Nachdenken über die Zukunft der Innenstädte
Rundum Begegnung mit dem Weihnachtsmann

Wer kann sich noch an die Adventszeit der 50er Jahre in Singen in der Innenstadt erinnern? Da waren die Menschenmassen unterwegs, wenn in der Abenddämmerung in der Ekkehardstraße auf der Höhe des ersten Obergeschosses vorweihnachtliche Szenen zu sehen waren. Oder waren es auch Märchenszenen? Eines ist mir nur in der Erinnerung geblieben: Es war ein Erlebnis, manchmal auch ein bisschen kalt. Aber das gehört einfach auch dazu. Damals gab es noch nicht die Vordächer, getragen von der städteplanerischen Vision einer etwas anderen Einkaufskultur. Schaufenster anschauen war damals etwa so wie fernsehen, ein Blick in eine traumhafte Welt.

Heute erleben wir eine rundum gegebene Begegnung mit dem Weihnachtsmann. Er ist der Werbeträger aller Branchen, bisweilen auch Glücksbringer bis hinein in das eheliche Schlafzimmer. Wie wirkt er aber letztlich für den Handel, das Wohlergehen des Einzelhandels? Wie wichtig das Weihnachtsgeschäft ist, verdeutlichte der heutige City-Ring-Vorsitzende Karl Wager dem Gemeinderat einmal so: Der verkaufsoffene Sonntag vor Weihnachten entscheidet auch bei den Flagschiffen des Handels oft darüber, welche Farbe die Zahl im Jahresabsc hluss hat. Und in Konzernen frage später keiner danach, welche Praxis der jeweilige Gemeinderat bei der Genehmigung von Sonntagsverkäufen befürworte.

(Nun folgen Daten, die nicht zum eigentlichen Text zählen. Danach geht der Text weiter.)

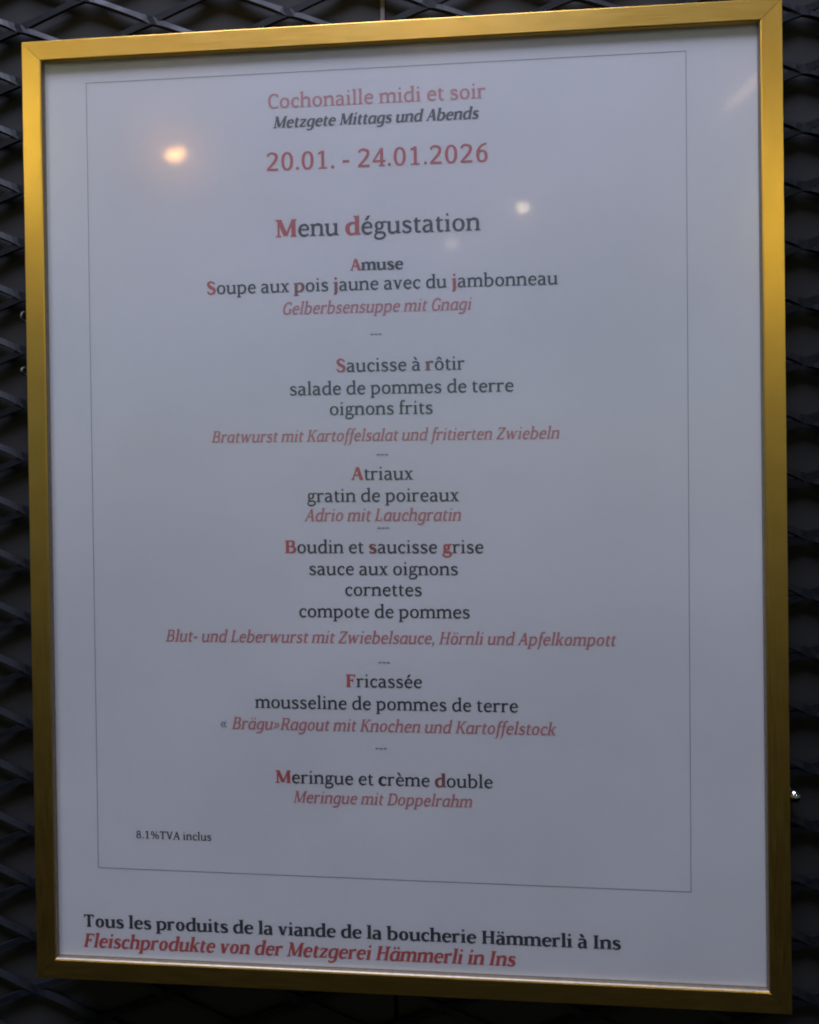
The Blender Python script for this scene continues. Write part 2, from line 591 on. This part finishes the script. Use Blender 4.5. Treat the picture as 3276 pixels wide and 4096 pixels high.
        g.path([(118, 310, th), (180, 395, th * 1.1), (265, 432, st * .68), (365, 425, st * .8)])
        g.disc(352, 415, 46)
    elif ch == 's':
        adv = 432
        g.path([(360, 365, th * 1.25), (305, 428, th * 1.15), (215, 442, th * 1.2), (118, 408, st * .78), (98, 340, st * .85), (160, 272, st), (280, 215, st), (350, 150, st * .9), (330, 62, st * .78), (220, 20, th * 1.15), (120, 32, th * 1.15), (62, 105, th * 1.3)])
    elif ch == 't':
        adv = 340
        g.path([(140, 560, th), (138, 470, st * .9), (138, 150, st), (158, 58, st * .85), (222, 22, th * 1.3), (318, 45, th * .9)])
        g.rect(35, XH - th, 305, XH)
    elif ch == 'u':
        adv = 556
        g.path([(108, XH - 40, st), (108, 300, st), (108, 150, st), (138, 58, st * .88), (222, 24, th * 1.45), (335, 52, th * 1.05), (432, 135, th)])
        g.flag(108, XH); g.low(432, XH, foot=False); g.rect(432, 0, 432 + st / 2 + se, sf)
    elif ch == 'v':
        adv = 506
        g.par(108, XH, 255, 0, st * 1.08); g.par(400, XH, 262, 0, th * 1.15)
        g.rect(15, XH - sf, 205, XH); g.rect(315, XH - sf, 492, XH)
    elif ch == 'w':
        adv = 776
        for d in (0, 270):
            g.par(108 + d, XH, 238 + d, 0, st * 1.08); g.par(385 + d - 8, XH, 248 + d, 0, th * 1.15)
        g.rect(15, XH - sf, 205, XH); g.rect(570, XH - sf, 760, XH)
    elif ch == 'x':
        adv = 486
        g.par(112, XH, 375, 0, st * 1.12); g.par(375, XH, 108, 0, th * 1.15)
        g.rect(20, XH - sf, 205, XH); g.rect(295, XH - sf, 465, XH); g.rect(20, 0, 195, sf); g.rect(280, 0, 470, sf)
    elif ch == 'z':
        adv = 456
        g.rect(50, XH - th, 410, XH); g.rect(42, 0, 415, th); g.par(355, XH - th + 5, 100, th - 5, st * 1.05)
        g.rect(50, 320, 50 + th * .8, XH - 4); g.rect(415 - th * .8, 4, 415, 140)
    elif ch == 'A':
        adv = 625
        g.par(312, CAP, 88, 0, th * 1.15); g.par(318, CAP, 530, 0, st * 1.12); g.rect(165, 210, 450, 210 + th)
        g.rect(10, 0, 180, sf); g.rect(425, 0, 620, sf)
    elif ch in 'BDFHIKLPR' or ch == 'T':
        x = 155
        if ch != 'T':
            g.stem(x, 0, CAP)
            (g.rect(x - st / 2 - se, 0, x + st / 2 + se, sf), g.rect(x - st / 2 - se, CAP - sf, x + st / 2 + se, CAP))
        if ch == 'I': adv = 326
        if ch == 'B':
            adv = 612
            g.path([(x, CAP - th / 2, th), (320, CAP - th / 2, th), (435, 600, st * .75), (460, 505, st * .95), (430, 405, st * .75), (320, 356, th), (x, 356, th)])
            g.path([(300, 356, th), (455, 325, st * .7), (518, 190, st), (465, 70, st * .8), (320, th / 2, th), (x, th / 2, th)])
        if ch == 'D':
            adv = 664
            g.path([(x, CAP - th / 2, th), (310, CAP - th / 2, th * 1.1), (505, 565, st * .8), (575, 335, st), (505, 100, st * .8), (310, th / 2, th * 1.1), (x, th / 2, th)])
        if ch == 'F':
            adv = 540
            g.rect(x, CAP - th, 500, CAP); g.rect(x, 320, 405, 320 + th)
            g.rect(500 - th * .9, CAP - 150, 500, CAP - 4); g.rect(405 - th * .8, 260, 405, 440)
        if ch == 'H':
            adv = 688
            g.stem(535, 0, CAP); g.rect(535 - st / 2 - se, 0, 535 + st / 2 + se, sf); g.rect(535 - st / 2 - se, CAP - sf, 535 + st / 2 + se, CAP)
            g.rect(x, 320, 535, 320 + th)
        if ch == 'K':
            adv = 632
            g.par(225, 300, 505, CAP, th * 1.35); g.par(290, 385, 545, 0, st * 1.15)
            g.rect(400, CAP - sf, 610, CAP); g.rect(450, 0, 640, sf)
        if ch == 'L':
            adv = 540
            g.rect(x, 0, 505, th); g.rect(505 - th * .9, 4, 505, 165)
        if ch == 'R':
            adv = 622
            g.path([(x, CAP - th / 2, th), (330, CAP - th / 2, th), (455, 595, st * .8), (480, 490, st * .95), (445, 380, st * .8), (330, 322, th), (x, 322, th)])
            g.par(345, 330, 540, 0, st * 1.12); g.rect(450, 0, 635, sf)
        if ch == 'T':
            adv = 594
            g.stem(297, 0, CAP); g.rect(297 - st / 2 - se, 0, 297 + st / 2 + se, sf)
            g.rect(35, CAP - th, 560, CAP); g.rect(35, 500, 35 + th * .9, CAP - 4); g.rect(560 - th * .9, 500, 560, CAP - 4)
    elif ch in 'CG':
        adv = 565 if ch == 'C' else 620
        g.path([(505, 525, th * 1.2), (450, 612, th * 1.15), (330, 645, th * 1.3), (170, 565, st * .88), (108, 335, st), (170, 92, st * .9), (335, 22, th * 1.4), (500, 60, th * 1.05), (525, 95, th)])
        g.rect(470, 490, 470 + th, 645)
        if ch == 'G':
            g.stem(520, 40, 300); g.rect(400, 300 - sf, 610, 300)
    elif ch == 'M':
        adv = 820
        g.rect(135 - th * .55, 0, 135 + th * .55, CAP); g.stem(680, 0, CAP)
        g.par(150, CAP, 405, 40, st * 1.1); g.par(665, CAP, 412, 40, th * 1.2)
        g.rect(30, CAP - sf, 215, CAP); g.rect(600, CAP - sf, 795, CAP); g.rect(35, 0, 235, sf); g.rect(575, 0, 790, sf)
    elif ch == 'S':
        adv = 500; k = 1.43
        g.path([(420, 530, th * 1.25), (345, 615, th * 1.15), (245, 643, th * 1.25), (125, 590, st * .8), (105, 490, st * .9), (185, 385, st), (330, 300, st), (405, 210, st * .95), (380, 85, st * .8), (255, 24, th * 1.2), (135, 45, th * 1.15), (65, 150, th * 1.3)])
    elif ch == 'V':
        adv = 606
        g.par(105, CAP, 300, 0, st * 1.1); g.par(500, CAP, 308, 0, th * 1.2)
        g.rect(5, CAP - sf, 215, CAP); g.rect(410, CAP - sf, 600, CAP)
    elif ch == 'Z':
        adv = 566
        g.rect(65, CAP - th, 515, CAP); g.rect(45, 0, 530, th); g.par(455, CAP - th + 5, 110, th - 5, st * 1.12)
        g.rect(65, 500, 65 + th * .8, CAP - 4); g.rect(530 - th * .8, 4, 530, 165)
    elif ch in '0123456789':
        adv = 555
        if ch == '0': g.ring(277, 333, 228, 342, st, th * 1.1)
        if ch == '1':
            g.stem(290, 0, CAP); g.rect(130, 0, 450, sf * 1.1); g.path([(120, 555, th), (210, 600, th * 1.2), (290, 650, th * 1.2)])
        if ch == '2':
            g.path([(90, 530, th * 1.3), (150, 620, th * 1.15), (265, 645, th * 1.3), (400, 590, st * .88), (425, 480, st), (345, 320, st * .9), (90, 45, th * 1.2)])
            g.rect(62, 0, 490, st * .72)
        if ch == '4':
            g.par(375, CAP, 70, 195, th * 1.3); g.rect(40, 155, 520, 155 + th * 1.15); g.stem(375, 0, CAP); g.rect(260, 0, 490, sf)
        if ch == '6':
            g.ring(285, 215, 205, 228, st * .95, th * 1.1)
            g.path([(128, 220, st), (140, 400, st * .95), (230, 560, st * .75), (330, 630, th * 1.1), (450, 662, th)])
        if ch == '8':
            g.ring(277, 500, 180, 175, st * .85, th); g.ring(277, 180, 210, 190, st * .95, th)
    elif ch == '%':
        adv = 800
        g.ring(190, 480, 150, 185, st * .75, th * .8, 20); g.ring(610, 185, 150, 185, st * .75, th * .8, 20); g.par(590, CAP, 210, 0, th)
    elif ch == '.':
        adv = 210; g.disc(105, 55, 60)
    elif ch == ',':
        adv = 210; g.disc(110, 60, 60); g.path([(140, 60, th * 1.2), (130, -40, th), (70, -120, th * .7)])
    elif ch == '-':
        adv = 335; g.rect(45, 195, 290, 195 + st * .8)
    elif ch in '«»':
        adv = 440
        for d in (0, 165):
            if ch == '«':
                g.par(215 + d, 400, 90 + d, 240, th * 1.4); g.par(90 + d, 240, 215 + d, 80, th * 1.4)
            else:
                g.par(60 + d, 400, 185 + d, 240, th * 1.4); g.par(185 + d, 240, 60 + d, 80, th * 1.4)
    if acc:
        cx = adv * 0.5 + (10 if ital else -5)
        if acc == 'acute': g.par(cx - 25, 530, cx + 85, 700, st * .95)
        if acc == 'grave': g.par(cx + 30, 530, cx - 85, 700, st * .95)
        if acc == 'circ':
            g.par(cx - 105, 530, cx, 680, th * 1.5); g.par(cx + 105, 530, cx, 680, th * 1.5)
        if acc == 'dier':
            g.disc(cx - 95, 610, 50 if not bold else 62); g.disc(cx + 95, 610, 50 if not bold else 62)
    kx = (1.06 if bold else 1.0) * (0.88 if ital else 1.0)
    sh = 0.21 if ital else 0.0
    polys = [[(x * kx + y * sh, y) for x, y in p] for p in g.q]
    return polys, adv * kx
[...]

Unterwegs ist in Singen ein zweites Gutachten zu Neuansiedlungen in der City. Das Kunsthallen-Areal wird zur unendlichen Geschichte, das Bahnhofscenter erweist ist immer mehr als Planungssünde der Vergangenheit. Das war mit ein Grund für das Singener Wochenblatt, der Zukunft des Handels beim Politischen Aschermittwoch 2013 nachzugehen. Die Überraschung war, dass sich der Konflikt zwischen Innenstadt und „Grüner Wiese“ inzwischen anders darstellt, denn der gemeinsame große Konkurrent wird längst im Internet gesehen. Da tanzt nicht nur der Bär, sondern da rockt wahrlich der Weihnachtsmann. Und der Paketversand erlebt einen nie erwarteten Boom, bei dem viele an die Nachkriegszeit mit dem Versandhandel und dem fleißigen Packen von DDR-Paketen erinnert fühlen. 33 Milliarden Euro wurden 2012 in Deutschland im Internethandel umgesetzt, das waren 15 Prozent mehr als im Vorjahr, wobei das Bestellen im Katalog rückläufig ist. Zwei Zahlen noch: 2007 fanden 3 Prozent des Handelsumsatze im Internet statt, 2012 waren es 7,7 Prozent. Ein Autohändler sagte mir einmal, jeder dritte Autokauf werde im Internet angebahnt. Ja, das Schaufenster von heute!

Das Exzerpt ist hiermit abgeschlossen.